Начало повести заставало Жмакина в ссылке. «Партия была небольшая — восемь человек. Шли молча и быстро, чтобы не замерзнуть. Дыхание из пара на главах превращалось в изморозь. Мороз был с пылью — пыльный мороз, любой бродяга тут начинает охать. И деревень не попадалось — только кочки, покрытые голубым снегом, да мелкие сосенки до пояса, не выше. Захотелось есть. Жмакин вытащил из кармана хлеб, но хлеб замерз — сделался каменным. С тоской и злобой Жмакин закинул хлеб подальше в снег. Под ногами все скрипело. День кончался. Ничего не было слышно, кроме мертвого скрипа, — ни собачьего бреха, ни голосов. К вечеру краски сделались фиолетовыми, — пыль сомкнулась в сплошной туман.

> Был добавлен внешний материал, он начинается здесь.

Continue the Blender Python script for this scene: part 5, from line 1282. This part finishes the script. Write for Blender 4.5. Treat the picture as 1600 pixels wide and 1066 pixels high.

Лица у всех были замотаны до глаз — у кого портянкой, у кого платком. К ночи вошли в городок. В морозном тумане едва мерцали желтые огни. Пахло дымом, навозом, свежим хлебом. В большой комнате Жмакин разулся и заплакал. Весь мир был проклят, все надо было поджечь и уничтожить, всю эту вонючую рвань, и все города, и села, и хутора». Эти полстраницы дают представление о суровой и скупой манере письма, о драматизме судеб, об упругости действия. Жмакину удается бежать. После мучительных скитаний по снежной пустыне он возвращается в Ленинград. Он на свободе. Но свобода эта мнимая. Через короткое время Жмакин в ресторане натыкается прямо на Лапшина, и тот.ведет его в Управление милиции. Улучив удобный момент, Жмакин бежит. Задыхаясь, с колотящимся сердцем, готовым вот-вот разорваться, он петляет по проходным дворам и переулкам. Для повести (вернее, первой ее половины) Юрий Герман нашел острый сюжетный ход — в истории Жарова ничего подобного не было. Острота в том, что Жмакин ищет спасения в бегстве от Лапшина. А спасти его может только Лапшин. Он уже знает, что Жмакин осужден несправедливо, и нашел истинного виновника — начальника конторы, в которой Жмакин служил шофером. Нас прельщает не только сюжетная изобретательность, но и идейная значительность найденной автором
сюжетной пружины. Следователь, разыскивающий беглого вора, чтобы его спасти, — в неожиданном сюжете раскрывалась нравственная закалка работников ленинской выучки. • Мы уже упоминали, что Жарова толкнула на гибельный путь обида, нанесенная ему в детстве. Его родители умерли, когда он был еще школьником (учился он, кстати, отлично). Жаров начал продавать вещи, домашнюю обстановку, продолжая ходить в школу. На что живет сирота? Как устроился? Никто этим не интересовался.